O descontentamento não se restringe a Trump. A atuação do governo brasileiro frente ao tarifaço divide opiniões: 50% aprovam e 46% desaprovam as respostas dadas até agora, números que mostram uma população perplexa diante de uma ameaça externa concreta. A aprovação ao presidente Lula permanece estável, com reações que variam conforme a ideologia, mas com liderança na condução do enfrentamento. Isso também se reflete no apoio à taxação das Big Techs, medida anunciada por Lula como resposta indireta ao ataque comercial dos EUA contra o Brasil: 55% da população apoia a iniciativa.

A análise dos dados torna-se ainda mais relevante quando inserimos o fator “terras raras” no debate. O Brasil detém a segunda maior reserva mundial desses minerais estratégicos (cerca de 25% das reservas mundiais), enquanto os EUA detêm apenas 2,1%. Esses minerais são fundamentais para tecnologias de ponta, como semicondutores, armamentos, satélites e veículos elétricos. Não é coincidência que, ao mesmo tempo em que Trump propõe o tarifaço, o interesse geopolítico sobre os recursos brasileiros seja latente. A retórica protecionista norte-americana, antes camuflada sob o argumento de defesa da indústria local, ficou clara a partir do interesse sobre as terras raras brasileiras, assim como o mesmo interesse na anexação da Groenlândia, oitava maior reserva mundial.

Nesse sentido, o Brasil se vê diante de um dilema das relações internacionais: a medida de Trump rompe com a lógica de parceria e se aproxima de um neocolonialismo mercantil, que reduz o Brasil a fornecedor de commodities e matéria-prima bruta, desconsiderando qualquer tentativa de industrialização, refino ou agregação de valor em território nacional.

A reação de lideranças brasileiras também está sob julgamento público. Segundo o IPESPE, o presidente Lula (50%) e o vice Geraldo Alckmin (42%) obtêm as maiores taxas de aprovação por suas posturas diante da ameaça de Trump com o tarifaço. Já nomes da oposição direta a Lula — como Jair Bolsonaro (32%), Tarcísio de Freitas (32%) e Eduardo Bolsonaro (27%) — ficam bem atrás, evidenciando o descrédito quanto à sua capacidade de defesa do interesse nacional.

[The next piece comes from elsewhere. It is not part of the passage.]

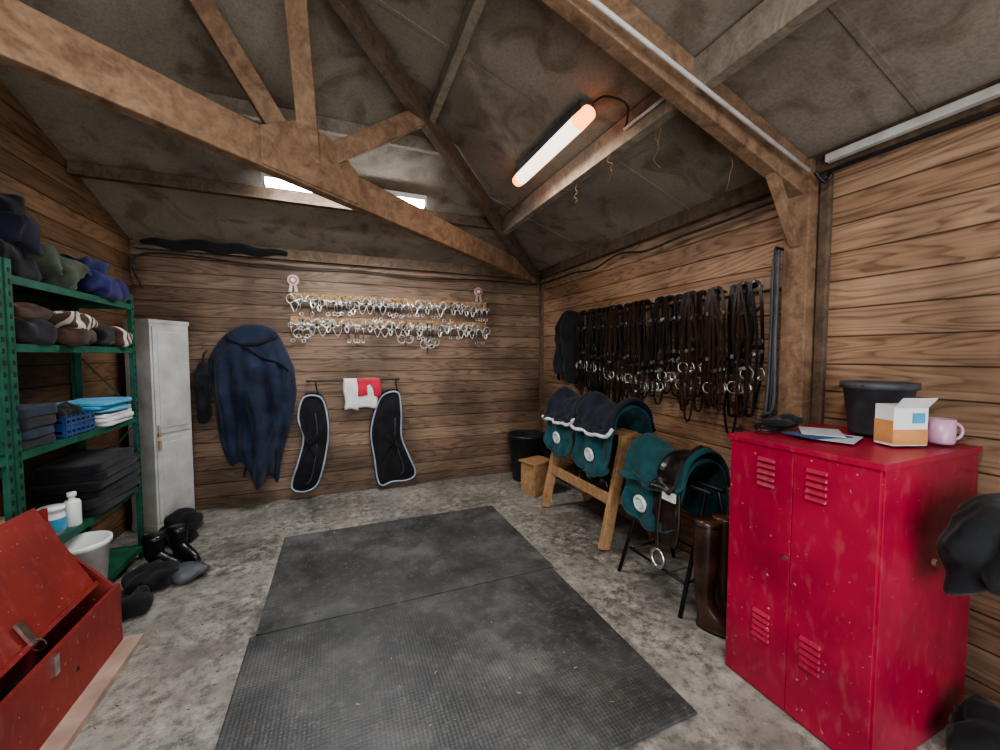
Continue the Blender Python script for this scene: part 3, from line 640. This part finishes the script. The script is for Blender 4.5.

Do ponto de vista eleitoral, o nacionalismo econômico costuma ser refúgio dos populistas. Quando esse nacionalismo é terceirizado para um político estrangeiro, como Trump, ele deixa de ser uma ferramenta de soberania e se transforma em um instrumento de submissão. O eleitor brasileiro parece estar, lentamente, percebendo essa contradição. E talvez, nas urnas de 2026, decida separar o discurso de palanque das práticas políticas de submissão e dependência.

Na nossa percepção, o que está em jogo não é apenas o resultado de 2026, mas a inserção soberana do Brasil no novo tabuleiro geoeconômico global. O tarifaço de Trump pode ser o estopim de uma virada de chave: ou o país se posiciona com firmeza, investindo em políticas industriais consistentes, diplomacia ativa e proteção estratégica de seus recursos naturais, ou continuará refém de ciclos históricos de dependência travestidos de parceria.

Em um mundo cada vez mais competitivo, volátil e movido por interesses ocultos sob a máscara da liberdade de mercado, o que definirá o futuro do Brasil é se continuaremos a exportar riquezas e importar bagatelas — ou se finalmente aprenderemos a escrever nossa própria política externa com tinta nacional, e não com a tinta e a caligrafia imperialistas.

Priscila Lapa, jornalista e doutora em Ciência Política; Sandro Prado, economista e professor da FCAP-UPE.